[START GIVEN RECORDS]

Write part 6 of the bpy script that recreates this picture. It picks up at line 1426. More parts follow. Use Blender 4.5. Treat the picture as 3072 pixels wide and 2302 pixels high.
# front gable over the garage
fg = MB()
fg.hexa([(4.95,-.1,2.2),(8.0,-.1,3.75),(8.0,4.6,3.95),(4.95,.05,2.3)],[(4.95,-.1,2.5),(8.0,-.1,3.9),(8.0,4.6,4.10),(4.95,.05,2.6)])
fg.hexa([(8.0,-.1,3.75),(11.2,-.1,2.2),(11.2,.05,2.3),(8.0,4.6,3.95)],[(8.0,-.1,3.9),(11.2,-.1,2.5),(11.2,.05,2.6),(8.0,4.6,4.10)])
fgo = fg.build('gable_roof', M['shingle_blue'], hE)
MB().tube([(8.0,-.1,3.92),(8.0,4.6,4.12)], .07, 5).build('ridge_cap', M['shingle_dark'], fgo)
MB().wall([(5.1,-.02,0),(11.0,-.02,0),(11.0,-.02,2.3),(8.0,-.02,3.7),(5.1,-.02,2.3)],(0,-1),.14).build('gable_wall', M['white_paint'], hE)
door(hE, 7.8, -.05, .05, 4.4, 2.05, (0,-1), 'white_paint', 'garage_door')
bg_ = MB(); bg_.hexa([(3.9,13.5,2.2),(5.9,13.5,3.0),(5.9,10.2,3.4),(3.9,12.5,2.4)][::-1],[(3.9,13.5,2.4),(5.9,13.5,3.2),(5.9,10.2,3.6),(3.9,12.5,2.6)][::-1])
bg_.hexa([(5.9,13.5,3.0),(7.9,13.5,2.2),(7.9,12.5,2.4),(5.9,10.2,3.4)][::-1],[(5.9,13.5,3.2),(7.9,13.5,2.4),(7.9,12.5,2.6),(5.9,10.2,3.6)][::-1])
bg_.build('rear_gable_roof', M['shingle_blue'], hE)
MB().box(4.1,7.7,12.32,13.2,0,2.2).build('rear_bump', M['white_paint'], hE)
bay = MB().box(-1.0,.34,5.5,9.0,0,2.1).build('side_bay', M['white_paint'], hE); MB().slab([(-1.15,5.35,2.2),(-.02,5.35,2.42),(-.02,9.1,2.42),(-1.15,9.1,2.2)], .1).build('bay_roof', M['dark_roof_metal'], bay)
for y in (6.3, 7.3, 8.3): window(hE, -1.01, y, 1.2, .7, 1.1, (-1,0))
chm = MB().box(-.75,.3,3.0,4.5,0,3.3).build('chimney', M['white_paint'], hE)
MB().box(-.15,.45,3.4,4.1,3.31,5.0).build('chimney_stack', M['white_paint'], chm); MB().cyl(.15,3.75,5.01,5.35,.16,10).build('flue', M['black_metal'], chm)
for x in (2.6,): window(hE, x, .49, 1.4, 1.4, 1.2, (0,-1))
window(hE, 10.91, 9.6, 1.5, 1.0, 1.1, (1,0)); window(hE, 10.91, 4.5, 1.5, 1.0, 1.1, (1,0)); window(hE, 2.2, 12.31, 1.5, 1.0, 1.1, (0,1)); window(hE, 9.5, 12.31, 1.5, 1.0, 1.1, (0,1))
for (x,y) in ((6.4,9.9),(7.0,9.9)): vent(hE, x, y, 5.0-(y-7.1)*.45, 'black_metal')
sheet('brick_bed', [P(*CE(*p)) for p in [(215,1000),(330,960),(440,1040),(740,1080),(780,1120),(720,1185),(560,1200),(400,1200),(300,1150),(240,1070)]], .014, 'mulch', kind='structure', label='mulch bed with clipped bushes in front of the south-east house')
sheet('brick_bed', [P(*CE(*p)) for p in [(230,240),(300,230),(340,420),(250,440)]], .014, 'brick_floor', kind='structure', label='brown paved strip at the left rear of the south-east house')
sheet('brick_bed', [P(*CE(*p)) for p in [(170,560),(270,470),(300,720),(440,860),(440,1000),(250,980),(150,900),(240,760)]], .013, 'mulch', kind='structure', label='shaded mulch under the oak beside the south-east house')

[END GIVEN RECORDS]
[START GIVEN RECORDS]

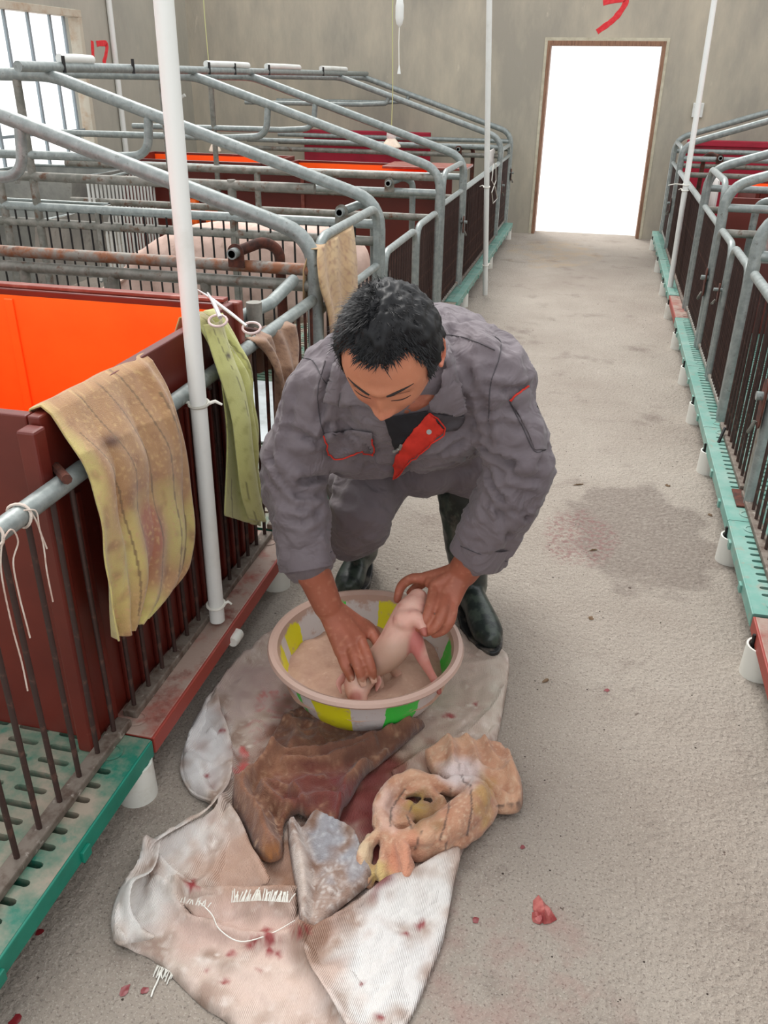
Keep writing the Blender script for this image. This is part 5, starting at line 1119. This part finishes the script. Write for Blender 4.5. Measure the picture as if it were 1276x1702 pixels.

[END GIVEN RECORDS]
[START GIVEN RECORDS]

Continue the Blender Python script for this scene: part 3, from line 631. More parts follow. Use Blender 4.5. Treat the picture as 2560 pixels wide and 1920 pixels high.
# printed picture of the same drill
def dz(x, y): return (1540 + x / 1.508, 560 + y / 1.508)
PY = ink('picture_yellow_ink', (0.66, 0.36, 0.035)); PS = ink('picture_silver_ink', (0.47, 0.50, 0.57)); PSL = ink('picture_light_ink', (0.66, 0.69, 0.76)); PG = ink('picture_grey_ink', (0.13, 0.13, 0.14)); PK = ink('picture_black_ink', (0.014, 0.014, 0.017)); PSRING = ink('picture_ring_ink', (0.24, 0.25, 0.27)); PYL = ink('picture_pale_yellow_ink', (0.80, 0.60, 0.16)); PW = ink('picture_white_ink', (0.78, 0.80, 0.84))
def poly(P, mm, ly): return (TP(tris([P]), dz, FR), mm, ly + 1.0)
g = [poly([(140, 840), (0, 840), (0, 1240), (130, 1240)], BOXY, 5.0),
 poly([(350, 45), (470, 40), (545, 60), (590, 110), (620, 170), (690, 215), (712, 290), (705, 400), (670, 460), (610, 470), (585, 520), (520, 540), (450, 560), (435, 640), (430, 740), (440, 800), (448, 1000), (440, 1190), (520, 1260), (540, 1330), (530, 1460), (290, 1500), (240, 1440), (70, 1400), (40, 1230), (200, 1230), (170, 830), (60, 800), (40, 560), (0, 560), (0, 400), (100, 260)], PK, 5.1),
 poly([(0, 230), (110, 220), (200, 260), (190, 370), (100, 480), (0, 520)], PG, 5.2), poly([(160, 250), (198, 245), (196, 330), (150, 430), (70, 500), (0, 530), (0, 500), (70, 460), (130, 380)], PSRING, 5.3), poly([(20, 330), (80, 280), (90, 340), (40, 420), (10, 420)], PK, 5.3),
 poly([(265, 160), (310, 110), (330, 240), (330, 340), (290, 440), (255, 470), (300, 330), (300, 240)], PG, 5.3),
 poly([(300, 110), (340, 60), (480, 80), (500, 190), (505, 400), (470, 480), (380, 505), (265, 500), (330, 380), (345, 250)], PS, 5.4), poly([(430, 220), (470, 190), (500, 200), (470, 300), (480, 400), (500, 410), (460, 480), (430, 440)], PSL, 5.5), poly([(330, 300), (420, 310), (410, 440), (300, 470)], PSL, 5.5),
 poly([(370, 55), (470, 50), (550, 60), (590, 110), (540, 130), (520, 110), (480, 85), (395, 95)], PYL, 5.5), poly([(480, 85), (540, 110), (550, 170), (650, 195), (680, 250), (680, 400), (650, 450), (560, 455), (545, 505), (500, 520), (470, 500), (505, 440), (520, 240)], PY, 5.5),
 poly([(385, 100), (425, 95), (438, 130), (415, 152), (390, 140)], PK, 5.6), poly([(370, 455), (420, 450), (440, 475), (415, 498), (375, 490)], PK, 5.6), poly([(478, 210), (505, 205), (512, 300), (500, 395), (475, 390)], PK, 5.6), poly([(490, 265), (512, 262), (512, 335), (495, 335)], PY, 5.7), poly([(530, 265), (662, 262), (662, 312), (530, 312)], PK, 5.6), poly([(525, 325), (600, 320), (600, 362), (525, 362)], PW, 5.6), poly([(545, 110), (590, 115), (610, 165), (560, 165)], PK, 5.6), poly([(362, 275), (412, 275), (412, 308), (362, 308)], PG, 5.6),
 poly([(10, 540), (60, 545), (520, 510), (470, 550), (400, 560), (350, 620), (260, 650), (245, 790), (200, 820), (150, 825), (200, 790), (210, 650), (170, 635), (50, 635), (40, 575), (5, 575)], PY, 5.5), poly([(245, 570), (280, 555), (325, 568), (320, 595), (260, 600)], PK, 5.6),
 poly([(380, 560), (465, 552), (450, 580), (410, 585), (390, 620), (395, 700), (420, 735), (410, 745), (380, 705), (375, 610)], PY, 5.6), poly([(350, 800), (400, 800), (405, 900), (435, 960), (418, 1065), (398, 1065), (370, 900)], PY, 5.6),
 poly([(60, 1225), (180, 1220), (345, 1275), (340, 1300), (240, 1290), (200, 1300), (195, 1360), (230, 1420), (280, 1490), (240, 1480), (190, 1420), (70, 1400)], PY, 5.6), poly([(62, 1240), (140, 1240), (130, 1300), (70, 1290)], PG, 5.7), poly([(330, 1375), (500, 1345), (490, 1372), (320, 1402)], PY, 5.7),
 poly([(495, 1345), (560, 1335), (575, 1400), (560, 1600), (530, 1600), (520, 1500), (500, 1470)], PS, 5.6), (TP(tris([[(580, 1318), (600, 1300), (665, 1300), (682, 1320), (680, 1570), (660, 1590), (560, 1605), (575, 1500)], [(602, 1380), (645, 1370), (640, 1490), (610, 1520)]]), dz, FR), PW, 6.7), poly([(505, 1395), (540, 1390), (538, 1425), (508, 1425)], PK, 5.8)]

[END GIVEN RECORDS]

▶ WHAT IS NEEDED
Return every line containing "script".

▶ TASK SOLUTION
Write part 6 of the bpy script that recreates this picture. It picks up at line 1426. More parts follow. Use Blender 4.5. Treat the picture as 3072 pixels wide and 2302 pixels high.
Keep writing the Blender script for this image. This is part 5, starting at line 1119. This part finishes the script. Write for Blender 4.5. Measure the picture as if it were 1276x1702 pixels.
Continue the Blender Python script for this scene: part 3, from line 631. More parts follow. Use Blender 4.5. Treat the picture as 2560 pixels wide and 1920 pixels high.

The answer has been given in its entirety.